Data entries:
## start

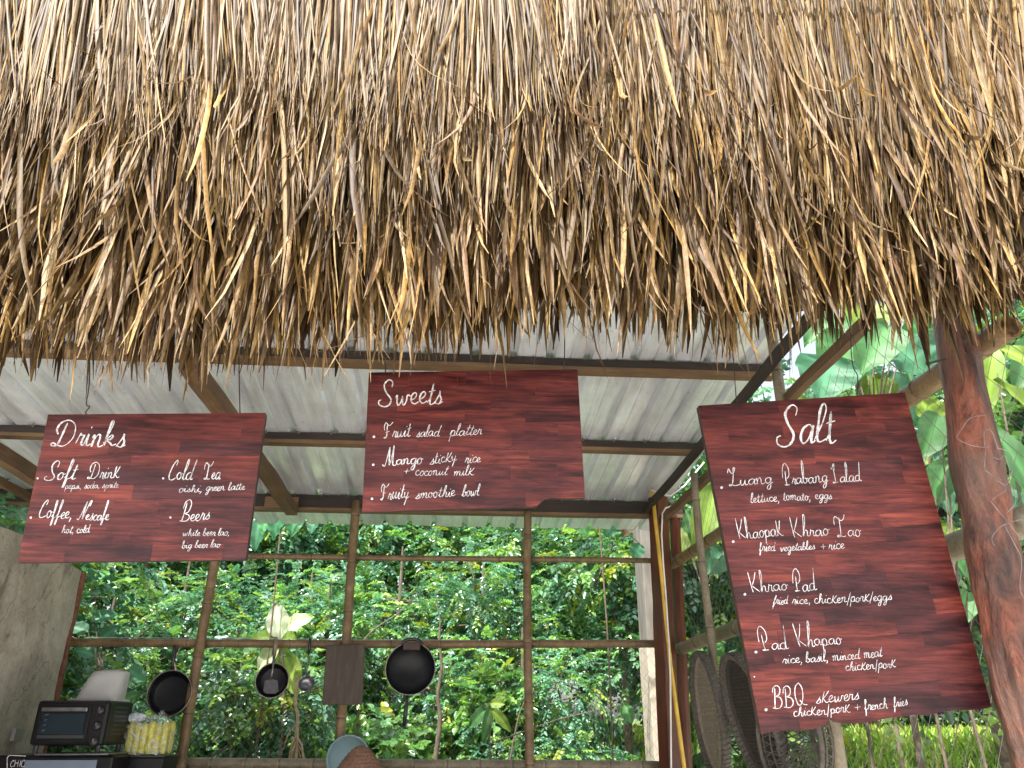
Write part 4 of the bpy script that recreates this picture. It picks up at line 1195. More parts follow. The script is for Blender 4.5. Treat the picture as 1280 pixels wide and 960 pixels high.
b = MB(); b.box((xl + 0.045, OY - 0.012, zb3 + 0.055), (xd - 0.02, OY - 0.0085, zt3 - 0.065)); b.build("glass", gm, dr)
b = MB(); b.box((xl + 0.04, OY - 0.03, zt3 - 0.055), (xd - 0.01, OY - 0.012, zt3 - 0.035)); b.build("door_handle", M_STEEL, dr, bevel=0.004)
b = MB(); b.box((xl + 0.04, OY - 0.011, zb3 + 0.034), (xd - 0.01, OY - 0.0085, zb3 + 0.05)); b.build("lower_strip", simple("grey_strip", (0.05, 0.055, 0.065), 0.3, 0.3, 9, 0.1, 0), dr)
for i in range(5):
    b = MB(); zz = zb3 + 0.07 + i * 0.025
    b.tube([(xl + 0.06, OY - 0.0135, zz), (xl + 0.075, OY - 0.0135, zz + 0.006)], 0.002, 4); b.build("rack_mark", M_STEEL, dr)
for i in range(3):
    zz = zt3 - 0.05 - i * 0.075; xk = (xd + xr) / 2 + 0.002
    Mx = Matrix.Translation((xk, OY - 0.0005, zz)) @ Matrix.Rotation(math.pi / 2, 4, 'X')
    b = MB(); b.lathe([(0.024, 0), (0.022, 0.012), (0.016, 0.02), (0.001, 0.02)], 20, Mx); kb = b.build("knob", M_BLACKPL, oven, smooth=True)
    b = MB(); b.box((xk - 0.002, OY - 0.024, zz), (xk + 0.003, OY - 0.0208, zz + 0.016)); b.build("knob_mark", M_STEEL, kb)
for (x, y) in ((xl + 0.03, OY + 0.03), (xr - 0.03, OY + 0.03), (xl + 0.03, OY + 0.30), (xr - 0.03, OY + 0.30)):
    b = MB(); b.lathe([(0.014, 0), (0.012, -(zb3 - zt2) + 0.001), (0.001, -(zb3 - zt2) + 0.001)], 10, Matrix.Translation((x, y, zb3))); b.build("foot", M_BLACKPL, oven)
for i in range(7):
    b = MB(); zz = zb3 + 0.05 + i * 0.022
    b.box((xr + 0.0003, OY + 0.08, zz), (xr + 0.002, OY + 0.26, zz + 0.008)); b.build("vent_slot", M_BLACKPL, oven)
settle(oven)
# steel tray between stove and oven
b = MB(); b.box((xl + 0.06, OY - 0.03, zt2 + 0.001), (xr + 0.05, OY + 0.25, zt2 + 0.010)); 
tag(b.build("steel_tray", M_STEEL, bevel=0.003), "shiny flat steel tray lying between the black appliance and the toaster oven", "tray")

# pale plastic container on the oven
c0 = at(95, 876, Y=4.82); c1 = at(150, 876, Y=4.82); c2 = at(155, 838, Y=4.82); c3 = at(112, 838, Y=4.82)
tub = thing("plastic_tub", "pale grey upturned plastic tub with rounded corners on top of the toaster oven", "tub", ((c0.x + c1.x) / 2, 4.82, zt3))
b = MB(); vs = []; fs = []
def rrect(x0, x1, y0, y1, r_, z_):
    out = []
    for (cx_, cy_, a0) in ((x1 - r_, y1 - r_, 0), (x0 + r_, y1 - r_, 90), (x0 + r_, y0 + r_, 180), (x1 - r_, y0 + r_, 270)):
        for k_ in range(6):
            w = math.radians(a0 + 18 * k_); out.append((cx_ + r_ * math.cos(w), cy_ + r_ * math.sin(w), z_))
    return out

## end
## start

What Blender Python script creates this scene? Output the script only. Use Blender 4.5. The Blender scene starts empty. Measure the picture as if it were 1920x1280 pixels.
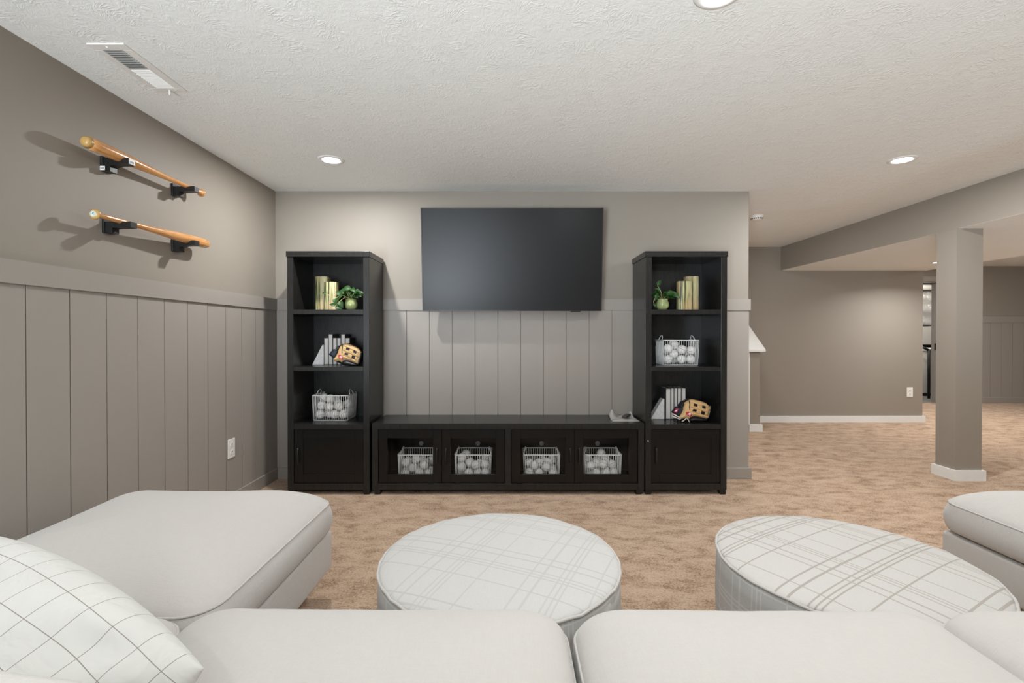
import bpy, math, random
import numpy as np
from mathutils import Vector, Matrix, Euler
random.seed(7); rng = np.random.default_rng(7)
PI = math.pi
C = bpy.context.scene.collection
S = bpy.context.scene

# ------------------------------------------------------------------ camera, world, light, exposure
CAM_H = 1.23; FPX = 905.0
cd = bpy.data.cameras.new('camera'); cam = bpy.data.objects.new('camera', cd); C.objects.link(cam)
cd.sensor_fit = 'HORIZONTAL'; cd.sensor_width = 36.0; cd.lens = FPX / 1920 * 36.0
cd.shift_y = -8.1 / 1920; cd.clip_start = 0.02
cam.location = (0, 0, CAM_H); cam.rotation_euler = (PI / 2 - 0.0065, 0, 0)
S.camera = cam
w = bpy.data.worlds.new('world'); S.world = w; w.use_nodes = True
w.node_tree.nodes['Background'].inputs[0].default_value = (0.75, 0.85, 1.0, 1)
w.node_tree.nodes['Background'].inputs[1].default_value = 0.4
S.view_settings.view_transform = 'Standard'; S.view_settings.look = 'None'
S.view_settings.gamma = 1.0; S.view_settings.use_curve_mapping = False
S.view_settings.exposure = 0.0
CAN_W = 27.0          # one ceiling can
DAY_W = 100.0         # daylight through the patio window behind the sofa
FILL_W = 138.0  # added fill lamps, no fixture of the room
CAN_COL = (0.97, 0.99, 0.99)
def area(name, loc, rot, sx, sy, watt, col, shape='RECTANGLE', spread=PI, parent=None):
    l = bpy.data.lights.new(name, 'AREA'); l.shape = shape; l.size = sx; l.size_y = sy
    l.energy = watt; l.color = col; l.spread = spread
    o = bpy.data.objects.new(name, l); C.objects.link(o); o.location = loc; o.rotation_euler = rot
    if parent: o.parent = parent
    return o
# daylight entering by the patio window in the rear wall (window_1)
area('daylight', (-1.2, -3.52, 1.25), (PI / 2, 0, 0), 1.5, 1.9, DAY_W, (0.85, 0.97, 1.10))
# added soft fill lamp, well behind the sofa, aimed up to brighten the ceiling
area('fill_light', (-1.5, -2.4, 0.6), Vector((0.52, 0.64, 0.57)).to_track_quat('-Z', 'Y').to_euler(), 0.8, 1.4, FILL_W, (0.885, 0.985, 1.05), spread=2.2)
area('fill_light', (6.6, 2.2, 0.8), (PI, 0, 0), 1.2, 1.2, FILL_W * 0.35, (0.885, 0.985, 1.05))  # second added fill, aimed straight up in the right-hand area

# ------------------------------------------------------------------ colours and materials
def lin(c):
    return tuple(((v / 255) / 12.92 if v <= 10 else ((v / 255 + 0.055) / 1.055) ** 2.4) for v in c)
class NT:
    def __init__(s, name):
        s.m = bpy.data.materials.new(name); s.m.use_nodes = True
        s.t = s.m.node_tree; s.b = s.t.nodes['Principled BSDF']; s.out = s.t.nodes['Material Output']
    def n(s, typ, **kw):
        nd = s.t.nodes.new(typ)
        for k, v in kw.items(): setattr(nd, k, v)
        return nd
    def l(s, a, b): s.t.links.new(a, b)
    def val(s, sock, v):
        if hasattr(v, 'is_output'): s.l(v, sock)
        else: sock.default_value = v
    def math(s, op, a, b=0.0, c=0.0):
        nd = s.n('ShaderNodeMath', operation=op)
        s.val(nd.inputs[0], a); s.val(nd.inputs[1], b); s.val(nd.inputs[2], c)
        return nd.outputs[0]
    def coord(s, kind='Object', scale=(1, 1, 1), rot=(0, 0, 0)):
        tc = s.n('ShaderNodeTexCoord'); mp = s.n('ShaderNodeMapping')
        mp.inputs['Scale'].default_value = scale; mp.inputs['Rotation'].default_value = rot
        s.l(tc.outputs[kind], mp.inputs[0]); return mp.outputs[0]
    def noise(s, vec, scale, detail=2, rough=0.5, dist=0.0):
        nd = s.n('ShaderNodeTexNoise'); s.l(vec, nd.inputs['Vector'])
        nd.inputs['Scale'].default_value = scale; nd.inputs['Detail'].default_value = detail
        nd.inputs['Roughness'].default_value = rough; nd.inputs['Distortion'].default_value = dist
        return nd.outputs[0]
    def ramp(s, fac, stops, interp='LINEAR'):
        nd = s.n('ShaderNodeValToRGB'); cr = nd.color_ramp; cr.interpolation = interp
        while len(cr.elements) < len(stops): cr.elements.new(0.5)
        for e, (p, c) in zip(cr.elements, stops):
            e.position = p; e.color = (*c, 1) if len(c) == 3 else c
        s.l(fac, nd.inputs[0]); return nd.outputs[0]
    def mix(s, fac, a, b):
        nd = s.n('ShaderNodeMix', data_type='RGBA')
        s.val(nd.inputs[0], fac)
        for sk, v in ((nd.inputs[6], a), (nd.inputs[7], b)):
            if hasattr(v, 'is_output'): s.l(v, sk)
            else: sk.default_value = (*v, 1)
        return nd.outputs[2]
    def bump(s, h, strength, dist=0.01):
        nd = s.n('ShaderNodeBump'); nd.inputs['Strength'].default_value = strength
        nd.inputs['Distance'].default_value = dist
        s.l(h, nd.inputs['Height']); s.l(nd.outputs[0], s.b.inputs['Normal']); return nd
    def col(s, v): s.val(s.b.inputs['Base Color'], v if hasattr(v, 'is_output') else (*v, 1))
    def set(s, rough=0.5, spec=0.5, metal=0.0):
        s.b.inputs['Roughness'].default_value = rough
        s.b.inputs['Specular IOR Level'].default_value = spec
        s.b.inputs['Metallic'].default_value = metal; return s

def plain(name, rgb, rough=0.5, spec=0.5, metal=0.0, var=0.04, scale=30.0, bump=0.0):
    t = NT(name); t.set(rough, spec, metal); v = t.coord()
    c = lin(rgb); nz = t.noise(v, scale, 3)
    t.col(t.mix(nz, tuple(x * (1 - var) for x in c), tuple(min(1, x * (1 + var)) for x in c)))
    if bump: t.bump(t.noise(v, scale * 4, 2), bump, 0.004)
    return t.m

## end
## start

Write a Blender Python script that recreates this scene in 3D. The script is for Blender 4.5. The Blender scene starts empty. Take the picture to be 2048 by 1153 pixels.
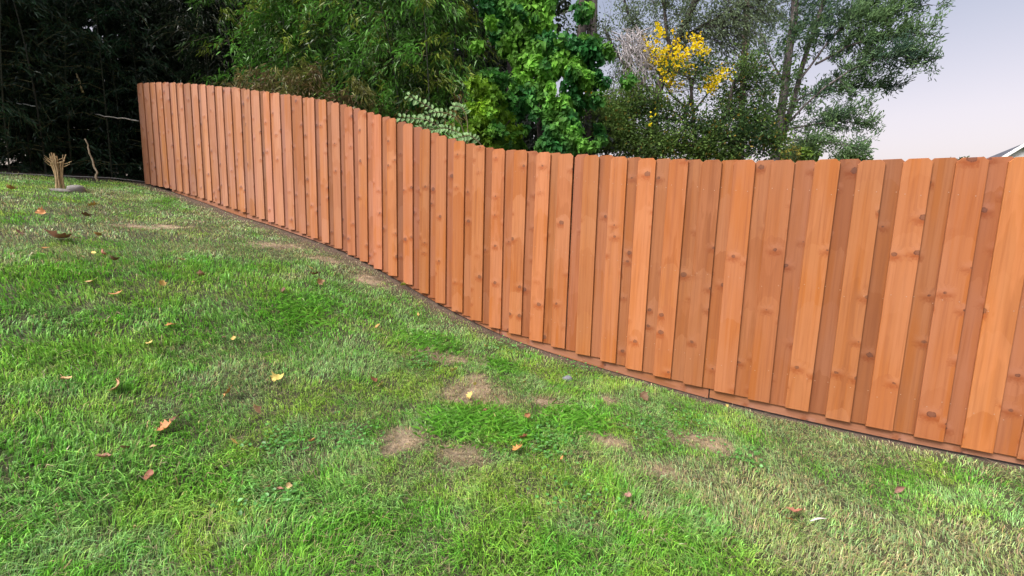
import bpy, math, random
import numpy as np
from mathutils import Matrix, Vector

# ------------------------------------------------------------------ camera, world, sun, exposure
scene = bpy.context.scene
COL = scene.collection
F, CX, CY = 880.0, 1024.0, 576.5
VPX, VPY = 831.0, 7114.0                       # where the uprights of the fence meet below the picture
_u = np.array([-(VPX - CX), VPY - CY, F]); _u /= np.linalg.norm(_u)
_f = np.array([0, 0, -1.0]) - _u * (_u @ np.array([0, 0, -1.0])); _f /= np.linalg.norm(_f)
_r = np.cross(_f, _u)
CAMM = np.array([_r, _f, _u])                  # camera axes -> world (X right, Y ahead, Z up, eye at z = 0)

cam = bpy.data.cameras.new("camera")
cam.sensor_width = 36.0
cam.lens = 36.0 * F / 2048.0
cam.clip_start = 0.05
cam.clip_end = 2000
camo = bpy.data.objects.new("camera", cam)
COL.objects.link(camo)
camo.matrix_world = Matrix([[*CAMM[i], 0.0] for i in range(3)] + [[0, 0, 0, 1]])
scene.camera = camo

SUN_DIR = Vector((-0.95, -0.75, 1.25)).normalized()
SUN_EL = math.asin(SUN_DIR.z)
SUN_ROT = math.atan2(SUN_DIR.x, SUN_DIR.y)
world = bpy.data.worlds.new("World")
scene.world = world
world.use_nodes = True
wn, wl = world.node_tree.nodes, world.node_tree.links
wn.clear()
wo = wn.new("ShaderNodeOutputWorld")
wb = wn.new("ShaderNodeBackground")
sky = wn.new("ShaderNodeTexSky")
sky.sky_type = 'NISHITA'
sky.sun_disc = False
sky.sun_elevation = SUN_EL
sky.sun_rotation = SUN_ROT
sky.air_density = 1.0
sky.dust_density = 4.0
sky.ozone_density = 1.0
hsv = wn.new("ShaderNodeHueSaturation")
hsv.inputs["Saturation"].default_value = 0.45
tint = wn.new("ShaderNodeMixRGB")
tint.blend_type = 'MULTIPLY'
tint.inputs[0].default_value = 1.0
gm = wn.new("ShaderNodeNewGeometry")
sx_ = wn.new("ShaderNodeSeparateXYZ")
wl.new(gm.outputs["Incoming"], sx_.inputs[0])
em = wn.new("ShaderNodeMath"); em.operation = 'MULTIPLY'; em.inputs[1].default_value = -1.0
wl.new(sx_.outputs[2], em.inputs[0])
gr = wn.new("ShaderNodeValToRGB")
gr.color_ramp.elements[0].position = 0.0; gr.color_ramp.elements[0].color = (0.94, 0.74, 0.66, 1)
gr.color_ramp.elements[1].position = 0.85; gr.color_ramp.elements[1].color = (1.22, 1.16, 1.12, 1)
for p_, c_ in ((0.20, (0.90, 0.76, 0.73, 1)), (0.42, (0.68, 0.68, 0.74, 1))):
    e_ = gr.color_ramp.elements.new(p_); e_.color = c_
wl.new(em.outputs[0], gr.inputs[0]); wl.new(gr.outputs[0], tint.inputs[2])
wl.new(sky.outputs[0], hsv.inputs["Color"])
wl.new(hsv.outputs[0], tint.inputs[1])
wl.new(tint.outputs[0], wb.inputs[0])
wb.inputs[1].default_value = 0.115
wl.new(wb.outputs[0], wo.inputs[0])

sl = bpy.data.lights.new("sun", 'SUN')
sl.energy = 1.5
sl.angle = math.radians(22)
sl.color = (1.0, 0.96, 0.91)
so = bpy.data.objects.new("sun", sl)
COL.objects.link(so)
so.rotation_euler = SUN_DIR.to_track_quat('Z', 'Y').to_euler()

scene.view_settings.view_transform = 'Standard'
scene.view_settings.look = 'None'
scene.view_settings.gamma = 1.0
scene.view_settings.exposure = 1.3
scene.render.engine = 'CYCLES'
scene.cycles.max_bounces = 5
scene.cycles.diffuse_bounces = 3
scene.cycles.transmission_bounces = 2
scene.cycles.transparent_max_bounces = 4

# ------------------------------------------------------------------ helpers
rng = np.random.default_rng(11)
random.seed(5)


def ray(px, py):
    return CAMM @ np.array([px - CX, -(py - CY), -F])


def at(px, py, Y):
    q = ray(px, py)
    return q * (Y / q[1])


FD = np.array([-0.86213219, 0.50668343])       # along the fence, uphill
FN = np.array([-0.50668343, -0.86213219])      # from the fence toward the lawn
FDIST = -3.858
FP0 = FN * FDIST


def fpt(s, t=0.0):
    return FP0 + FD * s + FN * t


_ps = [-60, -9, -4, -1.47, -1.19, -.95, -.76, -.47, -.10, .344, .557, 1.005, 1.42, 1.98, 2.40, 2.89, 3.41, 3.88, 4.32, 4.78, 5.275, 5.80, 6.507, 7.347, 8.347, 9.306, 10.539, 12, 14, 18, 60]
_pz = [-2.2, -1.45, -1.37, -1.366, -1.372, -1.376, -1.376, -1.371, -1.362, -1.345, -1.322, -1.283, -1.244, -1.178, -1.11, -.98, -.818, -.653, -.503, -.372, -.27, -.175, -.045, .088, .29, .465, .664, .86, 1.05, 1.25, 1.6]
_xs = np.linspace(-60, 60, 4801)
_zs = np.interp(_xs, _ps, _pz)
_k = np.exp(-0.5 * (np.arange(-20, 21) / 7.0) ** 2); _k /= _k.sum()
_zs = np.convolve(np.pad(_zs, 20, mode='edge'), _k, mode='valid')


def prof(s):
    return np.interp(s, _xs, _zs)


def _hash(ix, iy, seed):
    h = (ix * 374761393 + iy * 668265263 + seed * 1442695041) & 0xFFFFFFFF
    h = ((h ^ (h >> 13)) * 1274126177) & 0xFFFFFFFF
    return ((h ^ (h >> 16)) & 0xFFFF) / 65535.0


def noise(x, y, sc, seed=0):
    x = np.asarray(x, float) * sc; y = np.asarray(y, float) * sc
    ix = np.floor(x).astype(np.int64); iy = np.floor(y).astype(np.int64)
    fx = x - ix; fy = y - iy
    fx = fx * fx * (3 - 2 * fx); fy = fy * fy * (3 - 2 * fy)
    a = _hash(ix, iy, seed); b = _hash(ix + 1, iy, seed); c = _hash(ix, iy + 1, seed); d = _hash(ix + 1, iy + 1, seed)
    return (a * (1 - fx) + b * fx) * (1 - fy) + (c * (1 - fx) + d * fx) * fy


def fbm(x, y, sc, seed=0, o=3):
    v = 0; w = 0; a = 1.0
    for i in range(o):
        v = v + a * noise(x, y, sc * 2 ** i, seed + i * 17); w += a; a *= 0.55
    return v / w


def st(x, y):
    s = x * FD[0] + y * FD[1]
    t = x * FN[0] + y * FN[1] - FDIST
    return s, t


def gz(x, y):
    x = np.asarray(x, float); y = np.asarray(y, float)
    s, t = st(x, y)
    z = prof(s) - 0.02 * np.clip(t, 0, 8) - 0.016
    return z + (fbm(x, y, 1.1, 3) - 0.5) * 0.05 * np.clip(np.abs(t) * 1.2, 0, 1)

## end

- _YOUR OBJECTIVE_
Reproduce the lines above starting at the one with "What Blender Python" and ending at the one with "S = bpy.context.scene", both included, exactly and with no pictures.

- _TASK RESPONSE_
What Blender Python script creates this scene? Output the script only. Use Blender 4.5. The Blender scene starts empty. Measure the picture as if it were 1920x1280 pixels.
import bpy, math, random
import numpy as np
from mathutils import Vector, Matrix, Euler
random.seed(7); rng = np.random.default_rng(7)
PI = math.pi
C = bpy.context.scene.collection
S = bpy.context.scene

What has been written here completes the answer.